Pros
Pretty high standards of competence and skill among employees. Great flexibility, bendable rules, will be amazing for you if you good at self management, no one will breathe in your neck. Some of the projects are very chill and allow you to actually have some personal life. There's an opportunity to jump between projects and try many different stacks, the more technologies you learn, the better opportunities and greater choices of projects you will have. They incentivise and usually pay for your learning. Some of the projects are cutting-edge and complex for the fortune 500 renowned clients. It's probably the shortest way to get a taste of working for "that famous search engine business company" if you are in the eastern Europe. (personally, 50% of my projects were a mismanaged weird mess, 50% - exciting cutting-edge stuff with only very clever and nice people on board from each side) Relocation and business trips opportunities in the normal times are plenty.
Cons
Some of the projects are garbage. But if you are joining one of the big accounts and work on some ML/Big Data infra stuff, you are most certainly fine. I saw A LOT of mismanagement of very talented people.
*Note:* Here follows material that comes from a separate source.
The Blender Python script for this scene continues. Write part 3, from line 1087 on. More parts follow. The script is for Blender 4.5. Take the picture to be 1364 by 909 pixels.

People are the only actual Grid's asset indeed, and some of the world-class, genius engineers I've been working with were clearly underpaid, mistreated, misused, given garbage projects and refused raises despite hitting every possible performance target, being speakers at conferences and very visible in the software engineering community, etc. This is systematic and very disappointing. Of course they leave in frustration and easily get what they deserve elsewhere. And company does literally nothing to stop this, just shrugs the veterans off and hires a dozen of interns/fresh grads. This happened too many times on my watch and I already see this coming for myself. Money issues. Yes, they usually pay above the average at the start in the eastern europe, but they will be extremely reluctant to give you raises as you grow. Negotiating for this will become a challenge. Also travelling allowance for the US trips has been significantly cut last year. Management issues. Your managers will sometimes do questionable things to hit their short-term revenue targets that were apparently set by some top management who live by their long-term "visions" unaware of how things are actually looking on the face of the earth. Therefore layoffs, overtimes, or selling your poor soul to whoever pays tha dolla dolla bill.